People's Republic's Carroll, a radio-advertising salesman by day, says the funniest material is always "the stuff that hits closest to home." The stuff that forces the audience to see you as an ordinary, unspectacular person, just like themselves. It takes talent to make a very personal, sad experience both universal and funny, he says.

When transsexual comic Barbara Sehr got started, she avoided talking about her gender identity — "the elephant in the middle of the room," as she calls it.

"It was too personal. I couldn't talk to anyone about it, much less a room full of strangers. The idea was terrifying."

A few weeks ago at Comedy Underground, Sehr jogged onto stage, peeled off her cardigan and held her arms above her head, as if ending a gymnastics routine. She paused a moment, her short gray bob hanging in her face, her lipstick shining in the stage lights.

She raised an eyebrow and, in a deeply masculine voice, asked coyly, "Any questions?"

The crowd laughed.

Jackpot!

But all this begs the question: What if the crowd doesn't laugh? How do these beginners get on stage, bare their vulnerabilities, bomb and then do it again, night after night, without the solace of a paycheck?

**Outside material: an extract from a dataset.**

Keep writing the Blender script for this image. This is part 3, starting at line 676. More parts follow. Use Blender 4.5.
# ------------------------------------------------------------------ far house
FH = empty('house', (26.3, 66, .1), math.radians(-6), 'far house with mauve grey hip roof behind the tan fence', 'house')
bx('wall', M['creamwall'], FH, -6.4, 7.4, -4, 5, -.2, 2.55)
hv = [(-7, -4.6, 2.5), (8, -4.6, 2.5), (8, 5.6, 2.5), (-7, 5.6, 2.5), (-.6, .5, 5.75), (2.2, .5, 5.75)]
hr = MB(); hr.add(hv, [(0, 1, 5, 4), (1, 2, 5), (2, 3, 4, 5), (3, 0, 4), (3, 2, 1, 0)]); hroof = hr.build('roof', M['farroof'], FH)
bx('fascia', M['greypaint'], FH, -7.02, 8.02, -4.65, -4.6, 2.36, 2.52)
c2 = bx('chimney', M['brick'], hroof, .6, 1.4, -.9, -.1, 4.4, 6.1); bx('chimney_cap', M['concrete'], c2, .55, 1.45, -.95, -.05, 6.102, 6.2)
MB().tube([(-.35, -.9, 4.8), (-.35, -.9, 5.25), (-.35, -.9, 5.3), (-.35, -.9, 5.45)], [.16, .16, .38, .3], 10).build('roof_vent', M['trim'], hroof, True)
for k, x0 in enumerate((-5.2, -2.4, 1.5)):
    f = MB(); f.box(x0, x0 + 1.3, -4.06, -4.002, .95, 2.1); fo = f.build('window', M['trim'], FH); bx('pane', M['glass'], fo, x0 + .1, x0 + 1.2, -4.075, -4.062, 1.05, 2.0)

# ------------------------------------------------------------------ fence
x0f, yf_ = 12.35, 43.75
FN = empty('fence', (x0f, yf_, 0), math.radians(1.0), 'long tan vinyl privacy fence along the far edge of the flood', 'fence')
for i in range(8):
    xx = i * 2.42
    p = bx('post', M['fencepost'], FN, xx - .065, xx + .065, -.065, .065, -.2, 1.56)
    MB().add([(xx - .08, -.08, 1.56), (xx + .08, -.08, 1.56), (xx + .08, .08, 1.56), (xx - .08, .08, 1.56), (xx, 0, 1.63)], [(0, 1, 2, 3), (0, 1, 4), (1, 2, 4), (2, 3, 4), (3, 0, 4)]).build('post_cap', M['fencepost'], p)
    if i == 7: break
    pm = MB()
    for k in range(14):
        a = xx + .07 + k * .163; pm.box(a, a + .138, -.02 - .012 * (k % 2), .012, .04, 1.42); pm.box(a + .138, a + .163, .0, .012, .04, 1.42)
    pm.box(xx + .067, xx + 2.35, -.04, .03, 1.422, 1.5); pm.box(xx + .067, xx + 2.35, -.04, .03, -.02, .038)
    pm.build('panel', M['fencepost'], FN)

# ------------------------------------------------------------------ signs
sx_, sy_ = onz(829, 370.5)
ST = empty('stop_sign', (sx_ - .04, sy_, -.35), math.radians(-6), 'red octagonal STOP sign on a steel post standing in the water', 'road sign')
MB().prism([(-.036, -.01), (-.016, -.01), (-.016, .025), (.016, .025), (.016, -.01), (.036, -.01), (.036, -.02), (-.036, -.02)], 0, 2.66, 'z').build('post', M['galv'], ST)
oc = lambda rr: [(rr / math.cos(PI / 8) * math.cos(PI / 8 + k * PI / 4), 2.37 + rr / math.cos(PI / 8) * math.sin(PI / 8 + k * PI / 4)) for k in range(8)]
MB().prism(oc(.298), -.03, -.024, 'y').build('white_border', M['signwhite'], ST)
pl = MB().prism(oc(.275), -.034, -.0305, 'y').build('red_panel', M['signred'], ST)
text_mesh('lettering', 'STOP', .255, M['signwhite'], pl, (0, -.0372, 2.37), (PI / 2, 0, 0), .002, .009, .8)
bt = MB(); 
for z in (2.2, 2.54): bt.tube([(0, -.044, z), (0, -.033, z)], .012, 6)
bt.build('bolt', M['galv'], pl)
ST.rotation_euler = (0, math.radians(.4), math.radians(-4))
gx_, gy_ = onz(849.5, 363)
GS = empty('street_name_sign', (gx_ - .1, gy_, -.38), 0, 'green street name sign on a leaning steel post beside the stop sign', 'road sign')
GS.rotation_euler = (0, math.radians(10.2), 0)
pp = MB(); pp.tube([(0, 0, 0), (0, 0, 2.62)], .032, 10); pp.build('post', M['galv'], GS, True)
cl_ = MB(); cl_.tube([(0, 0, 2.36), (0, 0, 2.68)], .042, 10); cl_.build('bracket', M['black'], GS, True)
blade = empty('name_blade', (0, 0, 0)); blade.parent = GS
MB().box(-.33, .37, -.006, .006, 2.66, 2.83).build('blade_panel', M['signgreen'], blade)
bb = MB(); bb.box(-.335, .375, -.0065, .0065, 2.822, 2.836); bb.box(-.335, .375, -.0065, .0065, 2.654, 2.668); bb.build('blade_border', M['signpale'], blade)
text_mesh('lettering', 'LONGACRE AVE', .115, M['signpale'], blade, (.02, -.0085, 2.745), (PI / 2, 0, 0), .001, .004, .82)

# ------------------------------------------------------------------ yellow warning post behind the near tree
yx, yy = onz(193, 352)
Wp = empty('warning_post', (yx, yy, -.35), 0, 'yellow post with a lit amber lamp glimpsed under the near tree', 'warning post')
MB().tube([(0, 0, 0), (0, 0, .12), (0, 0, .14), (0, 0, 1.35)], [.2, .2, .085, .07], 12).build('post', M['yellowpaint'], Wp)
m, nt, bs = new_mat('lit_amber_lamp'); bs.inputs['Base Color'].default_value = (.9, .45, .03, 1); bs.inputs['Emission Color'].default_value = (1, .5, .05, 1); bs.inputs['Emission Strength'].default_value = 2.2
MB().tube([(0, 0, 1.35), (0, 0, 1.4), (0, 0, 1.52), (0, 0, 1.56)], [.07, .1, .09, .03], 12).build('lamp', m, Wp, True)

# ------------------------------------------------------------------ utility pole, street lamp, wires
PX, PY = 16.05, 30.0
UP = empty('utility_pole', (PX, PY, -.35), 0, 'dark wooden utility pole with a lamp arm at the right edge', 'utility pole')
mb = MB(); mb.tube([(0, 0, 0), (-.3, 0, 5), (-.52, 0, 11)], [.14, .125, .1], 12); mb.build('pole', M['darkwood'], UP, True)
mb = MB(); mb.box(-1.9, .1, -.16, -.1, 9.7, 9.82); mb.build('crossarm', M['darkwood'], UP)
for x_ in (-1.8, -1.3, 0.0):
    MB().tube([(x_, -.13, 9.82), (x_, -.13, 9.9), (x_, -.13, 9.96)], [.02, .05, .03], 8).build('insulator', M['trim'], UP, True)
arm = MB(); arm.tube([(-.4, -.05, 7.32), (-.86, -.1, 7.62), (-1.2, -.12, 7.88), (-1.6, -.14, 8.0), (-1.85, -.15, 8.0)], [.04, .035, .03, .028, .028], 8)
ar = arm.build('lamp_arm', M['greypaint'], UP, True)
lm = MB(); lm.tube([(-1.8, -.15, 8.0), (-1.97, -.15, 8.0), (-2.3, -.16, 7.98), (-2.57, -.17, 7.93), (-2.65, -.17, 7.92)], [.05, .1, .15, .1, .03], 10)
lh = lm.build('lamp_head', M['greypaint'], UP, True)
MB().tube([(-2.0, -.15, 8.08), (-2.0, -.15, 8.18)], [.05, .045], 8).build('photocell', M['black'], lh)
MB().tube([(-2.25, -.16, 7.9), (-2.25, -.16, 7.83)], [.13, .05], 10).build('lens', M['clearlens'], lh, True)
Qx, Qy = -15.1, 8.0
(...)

"It's completely sick," says Merrill, the bespectacled emcee. "But all of us have been there. Some people blame the audience — 'They're too dumb to get it' — but most of us just sort of stand there and think, 'Oh God, I can make it just five more minutes.' "

Once, Merrill told a joke about pedophilia to a room full of fathers and middle-school-age daughters. They didn't think he was funny. At all.

Radford, the secretary, compares the highs and lows of stand-up comedy to a gambling addiction: "Sometimes you win big, and sometimes you lose big. When you lose, you think, I'm done, I'm done. I'll never do this again. But secretly, you're thinking: Man, next time I'm going to win huge!"

In the context of amateur stand-up, "winning huge" is playing a major venue, going on "Jimmy Kimmel Live!," or — the quintessential reward — getting to quit your day job and do comedy for a living.

And there's hope. The late comedian Mitch Hedberg got a boost to his career when he won the Seattle International Comedy Competition in 1997. And local boy Kyle Cease, who revved up at the open mike at Comedy Underground, recently landed a special on HBO.

"For now, it's not about all that," says Radford. "It's about working my booty off and having fun. Trying to get as good as I can."

She stops and smiles. "But, you know, now that you mention it, fame wouldn't be so bad. I'll move to L.A., do a bunch of TV shows, party with Paris Hilton, sleep with some warmed-over Backstreet Boy and about two weeks later you'll see me without my knickers on the cover of US Weekly."

She pauses for a moment, then smiles. "Oh, comedy. It's just tragic sometimes, isn't it?"